Carthage and Tunis, Past and Present

REVIEWS AND LITERARY NOTICES.

In Two Parts. By AMOS PERRY, late United States Consul for the City and Regency of Tunis. Providence, R. I.: Providence Press Company.
THE past of Tunis and Carthage, so far as concerns any new light thrown upon it by Mr. Perry, might as well have been sketched in ten pages as in two hundred, and even in two hundred the narrative might have been freed of a good deal of fatiguing and confusing detail, and presented with a somewhat livelier air. When, however, you come to the second part of his work, in which the author treats of the actual condition of the country, you are aware of an original value not attaching to memories of the Punic wars, the Mohammedan conquests, and the Crusades. In no other case does Time seem to have so completely brought round his revenges as in that of this Mussulman potency, which now exists only bygrace of the commerce it once preyed upon, which is bullied by every state in Christendom, and practically controlled by the Foreign Consuls. Conceive of the pleasures of Christianity and Judaism in a city where nearly all the public buildings were constructed by Christian slaves under the whip of the Moslem task-master, and where Jews were habitually taken by the beard and smitten heavily upon every light pretence, but where now Christians and Hebrews breathe their tobacco-smoke in the faces of true believers, fainting at the end of a long fast, — and thus add another day to their penance ! The good old days are past in Tunis, and humanity is the better off for the fact : no more corsairs ravaging the seas ; no more descents of Barbary kidnappers upon defenceless European coasts; no more compulsory purchases of white cotton caps by Jews ; no more vile oppressions of those people in person and pocket. It can now happen in Tunis that an Israelite wears the sacred green color in his belt, and that the prudent Mussulman, to avoid the religious obligation of resenting the insult, feigns not to see it. The Christians hold the power, and the Jews hold the purse : what can the faithful do but tacitly despise them, and bitterly believe in their perdition ? It is questionable whether the happiness of the only enterprising and industrious people in the country would be at all enhanced by the overthrow of Moslem rule.

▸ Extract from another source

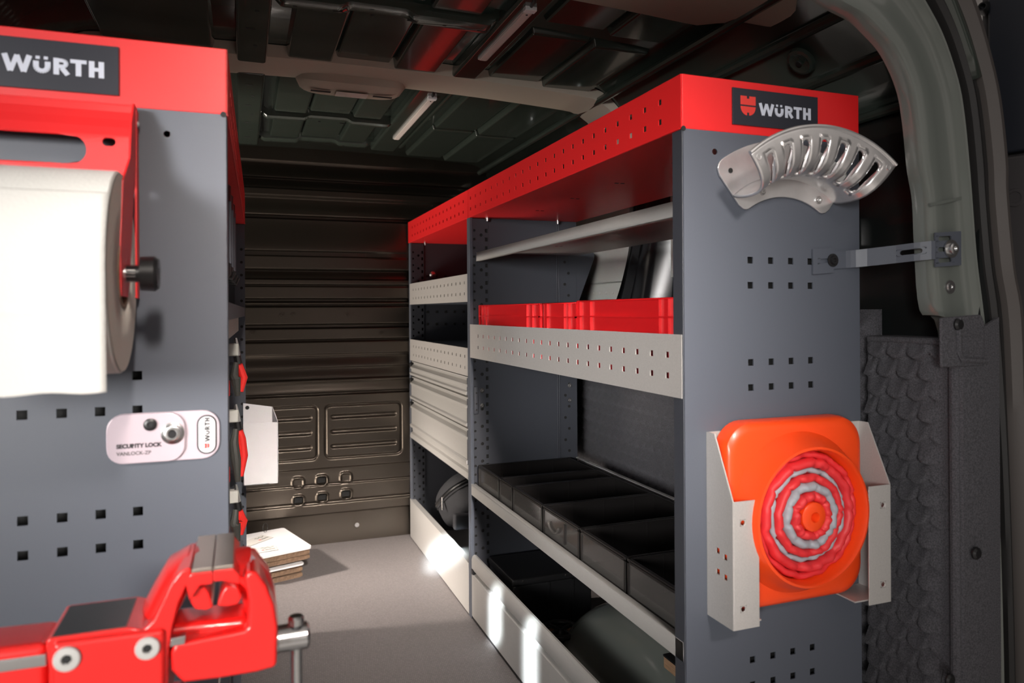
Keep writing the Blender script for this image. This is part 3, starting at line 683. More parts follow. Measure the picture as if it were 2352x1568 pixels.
# black open bins with smoked clear fronts
def bin_(x0, x1, y0, y1, z0, z1, label, handle=False):
    t = thing('storage_bin', label, 'bin', ((x0+x1)/2, (y0+y1)/2, z0), group='black bins on the bin shelf')
    ox, oy, oz = t.location; X0, X1, A, Bq, H = x0-ox, x1-ox, y0-oy, y1-oy, z1-z0; w_ = .0025
    A += .0015; Bq -= .0015
    B('body', BINM, t, (X1-w_, X1, A, Bq, 0, H), (X0, X1, A, A+w_, 0, H), (X0, X1, Bq-w_, Bq, 0, H), (X0, X1, A, Bq, 0, .0025), (X0, X0+w_, A, Bq, 0, .012), bev=.0006)
    B('rim', BINM, t, (X0, X1, A-.001, A+.006, H-.003, H), (X0, X1, Bq-.006, Bq+.001, H-.003, H), (X1-.006, X1, A, Bq, H-.003, H), (X0-.001, X0+.006, A, Bq, H-.004, H), bev=.0008)
    f = B('label_front', SMOKE, t, (X0-.0005, X0+.0015, A+.006, Bq-.006, .010, H-.004)); f['label'] = 'smoked clear front window'
    B('front_frame', BINM, t, (X0-.002, X0+.003, A, A+.008, .004, H), (X0-.002, X0+.003, Bq-.008, Bq, .004, H), (X0-.002, X0+.003, A, Bq, .003, .010), (X0-.002, X0+.003, A, Bq, H-.010, H-.004), bev=.001)
    for k in range(3):
        for ya in (A+w_, Bq-w_-.002): B('inner_rib', BINM, t, (X0+.08+k*.09, X0+.083+k*.09, ya, ya+.002, .003, H-.003))
    if handle:
        bm = bmesh.new(); yc = Bq-.07; pts = [(X0-.004, yc-.03*math.cos(PI*q/12), H*.62-.018*math.sin(PI*q/12)) for q in range(13)]; tube(bm, pts, .003, 6); bmesh.ops.recalc_face_normals(bm, faces=bm.faces); link('grip', SMOKE, t) if False else link('grip', bm, SMOKE, t, smooth=True)
        B('slot_bar', BINM, t, (X0-.004, X0, A+.075, A+.082, .02, H-.012), bev=.001)
bl = [(1.066, 1.286, 'black bin with clear front nearest the end panel, partly hidden by it'), (1.290, 1.501, 'black bin with clear front, second from the end panel'), (1.505, 1.720, 'black bin with a curved moulded grip in its clear front'),
      (1.724, 1.941, 'black bin with framed clear front beside the narrow bin'), (1.945, 2.057, 'narrow black bin, half as wide as the others'), (2.061, 2.262, 'black bin against the divider, farthest of the six')]
for k, (a_, b_, lb) in enumerate(bl): bin_(.7195, 1.045, a_, b_, .4242, .507-.001*k, lb, k == 2)

# black case, hand wheel, wood
t = thing('storage_case', 'black hard case standing in the bottom drawer against the divider', 'case', (.88, 2.13, .018))
B('case_body', BLACK, t, (-.13, .13, -.10, .12, 0, .165), bev=.006); B('case_lid', BLACK, t, (-.133, .133, -.103, .123, .165, .185), bev=.004)
for x in (-.10, .04): Lt('stud', STEEL, t, (x, -.104, .178), (0, -1, 0), [(0, .003), (.002, .002)], 10)
B('case_rib', BLACK, t, (-.02, -.012, -.105, -.10, 0, .165), (.06, .068, -.105, -.10, 0, .165))
t = thing('wood_block', 'brown plywood board lying behind the drawer front beside the hand wheel', 'board', (.90, 1.93, .0182))
B('board', PLY, t, (-.09, .12, -.10, .085, .0, .030), bev=.001); B('metal_plate', ALUP, t, (.06, .12, -.06, .05, .030, .032), bev=.001); screw('bolt', STEEL, t, (.09, 0, .032), (0, 0, 1), .005, .003)
t = thing('hand_wheel', 'black round hand wheel knob lying on the plywood board', 'knob', (.845, 1.90, .0485))
Lt('hub', BLACK, t, (0, 0, 0), (0, 0, 1), [(0, .018), (.04, .018), (.045, .014), (.052, .013), (.052, .006), (.045, .006), (.045, 0)], 20)
bm = bmesh.new(); lathe(bm, (0, 0, .045), (0, 0, 1), [(.008*math.sin(q), .052+.009*math.cos(q)) for q in [2*PI*i/8 for i in range(8)]], 32, closed=True); link('rim', bm, BLACK, t, smooth=True)
for k in range(4): th = k*PI/2+.4; T('spoke', BLACK, t, [(.014*math.cos(th), .014*math.sin(th), .045), (.046*math.cos(th), .046*math.sin(th), .045)], .006, 8)
t = thing('wood_block', 'brown plywood offcut lying low beside the end panel of the near unit', 'board', at(1606, 1566, X=.86))
B('board', PLY, t, (-.02, .14, -.03, .10, -.012, .012), bev=.001); B('skin', BLACK, t, (-.021, .141, -.031, .101, .012, .016))

# soft bag
t = thing('tool_bag', 'black soft zipped bag leaning in the lowest bay of the far shelving unit', 'bag', (.82, 2.69, .172))
bm = bmesh.new(); bmesh.ops.create_icosphere(bm, subdivisions=4, radius=1)
for v in bm.verts:
    p = v.co.copy(); q = Vector([math.copysign(abs(c)**.62, c) for c in p]); q = Vector((q.x*.095, q.y*.175, q.z*.085)); q += q.normalized()*.004*noise.noise(p*3); v.co = q
R_ = Matrix.Rotation(math.radians(-28), 4, 'X')@Matrix.Rotation(math.radians(-18), 4, 'Y'); bmesh.ops.transform(bm, matrix=Matrix.Translation((-.01, .02, .11))@R_, verts=bm.verts); bg_ = link('body', bm, BAGM, t, smooth=True)
def bagp(s, r_, zz): return Matrix.Translation((-.01, .02, .11))@R_@Vector((math.copysign(abs(math.cos(s))**.62, math.cos(s))*.095*r_, math.copysign(abs(math.sin(s))**.62, math.sin(s))*.175*r_, zz))
for (zz, rad, rr_) in ((.030, .0045, 1.0), (.040, .003, .99), (.018, .003, 1.005)):
    T('zip_seam', BLACK if rad > .004 else BAGM, t, [bagp(2*PI*i/40, rr_, zz) for i in range(41)], rad, 6)
zp = bagp(PI*1.02, 1.03, .03); B('zip_pull', STEEL, t, (zp.x-.004, zp.x+.003, zp.y-.006, zp.y+.006, zp.z-.045, zp.z+.004), bev=.002)
B('side_flap', BAGM, t, (-.10, -.02, -.13, -.10, .03, .09), bev=.01)
t = thing('light_block', 'pale grey flat block lying under the black bag behind the bottom panel', 'block', (.80, 2.38, .0145))
B('block', GREYP, t, (-.06, .10, -.05, .06, 0, .125), bev=.003)

# ================================================================ THINGS ON THE RIGHT END PANEL
# grinder holder (cast comb)
t = thing('grinder_holder', 'polished aluminium fan shaped tool holder with slots screwed to right end panel', 'tool holder', (.907, Y0-.0014, 1.060))
R0, A0, A1 = .176, math.radians(51), math.radians(129)
def sect(pr_, a0, a1):
    L = [0]
    for p, q in zip(pr_, pr_[1:]): L.append(L[-1]+math.dist(p, q))
    def mp(u, v):
        s = max(0, min(L[-1], v)); i = 0
        while i < len(L)-2 and s > L[i+1]: i += 1
        f = (s-L[i])/(L[i+1]-L[i]); y = pr_[i][0]+(pr_[i+1][0]-pr_[i][0])*f; r = pr_[i][1]+(pr_[i+1][1]-pr_[i][1])*f
        return (r*math.cos(u), y, r*math.sin(u))
    return mp, L[-1]
mp, L_ = sect([(-.002, .140), (-.002, .240)], A0, A1)
def backmap(u, v):                                     # rounded corners at the four ends
    r = .140+v; e = min(u-A0, A1-u)*r; c = min(v, .10-v); k = .018
    if e < k and c < k:
        pass
    return (r*math.cos(u), -.002, r*math.sin(u))
bm = bmesh.new(); N = 60; pts = []
def corner(cx_, cr, a, b): pass
arc_o = [(.240, A0+(A1-A0)*i/N) for i in range(N+1)]; arc_i = [(.140, A0+(A1-A0)*i/N) for i in range(N+1)]
ring = []
for i in range(N+1):
    ang = A0+(A1-A0)*i/N; e = min(i, N-i)/N*(A1-A0)*.2; k = .020; cut = k-math.sqrt(max(0, k*k-(k-min(e, k))**2)) if e < k else 0
    ring.append((.140+cut*.9, .240-cut, ang))
rows = [[bm.verts.new((r*math.cos(a_), -.001, r*math.sin(a_))) for r in (ri, ri+(ro-ri)*.33, ri+(ro-ri)*.66, ro)] for ri, ro, a_ in ring]
for A, Bq in zip(rows, rows[1:]):
    for k in range(3): bm.faces.new((A[k], A[k+1], Bq[k+1], Bq[k]))
bmesh.ops.recalc_face_normals(bm, faces=bm.faces); link('back_plate', bm, POL, t, solid=.004, offs=1, bev=.0012)
pr3 = [(-.003, .176), (-.015, .172), (-.030, .170), (-.050, .170), (-.066, .1725), (-.078, .178), (-.088, .188), (-.094, .200), (-.098, .214), (-.100, .228), (-.101, .242)]
mp, L_ = sect(pr3, A0, A1)
# parameter space scaled so slots keep shape: u in "metres" along arc at r=.21
RS = .21; mpu = lambda u, v: mp(u/RS, v)
n_s = 7; du = (A1-A0-.10)/n_s
sl = [((A0+.05+du*(k+.5))*RS, L_*.64, .0080, .0330) for k in range(n_s)]
PS('comb', POL, t, A0*RS, A1*RS, 0, L_, [], sl, mpu, .0045, step=.006, ng=18, pad=1.12, smooth='a')['label'] = 'curved front plate with seven rounded slots'
T('bead', POL, t, [(.2425*math.cos(a_), -.102, .2425*math.sin(a_)) for a_ in [A0+(A1-A0)*i/40 for i in range(41)]], .0035, 8)
for (a_, r_) in ((62, .157), (109, .157)): screw('screw', STEEL, t, (r_*math.cos(math.radians(a_)), -.005, r_*math.sin(math.radians(a_))), (0, -1, 0), .005, .005)
Lt('rivet_hole', DARK, t, (.215*math.cos(math.radians(123)), -.0055, .215*math.sin(math.radians(123))), (0, -1, 0), [(0, .0045), (.0006, .0045)], 14)
for a_ in (53.5, 126.5): Lt('dimple', POL, t, (.228*math.cos(math.radians(a_)), -.1015, .228*math.sin(math.radians(a_))), (0, -1, 0), [(0, .0055), (.0015, .005), (.0015, .004), (.0005, .0038), (.0005, 0)], 14)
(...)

Mr. Perry gives us some very interesting chapters on the different races, their customs and beliefs; on the state of woman and the ruinous effects of polygamy; on some hopeful tendencies of Mohammedans of European race towards Christianity through admiration of Christian civilization ; on the climate and the industrial resources and characteristics of the regency ; on the government; on the archæological interest and the ruins of ancient cities. And, on the whole, the book is well enough written, —with no great strength of philosophy certainly, and an unquestioning faith in the marvels of story, yet with some shrewdness of observation in the study of modern Tunisian life, and a laudable moderation of tone. The second part of the work is in fact entertaining and profitable reading. The chief lesson of it all is one now familiar enough, namely, that Islam is sick in every part, perishing of inherent and incurable corruption, yet with such conditions that it is hard to tell whether it were better to prolong its agony, or to extinguish it at once as a political system. Few virtues remain to it, and the appearance of few. The Jews and Christians of Tunisia, who are not always miracles of uprightness and purity, are yet respectable in comparison with the depraved and unnaturally vicious Moslems. The idea of Mohammedan society, as presented in this and other books of good authority, is one that includes most of the hidden iniquities of Christian civilization in an explicit and recognized form, and the practice of many almost unknown to it.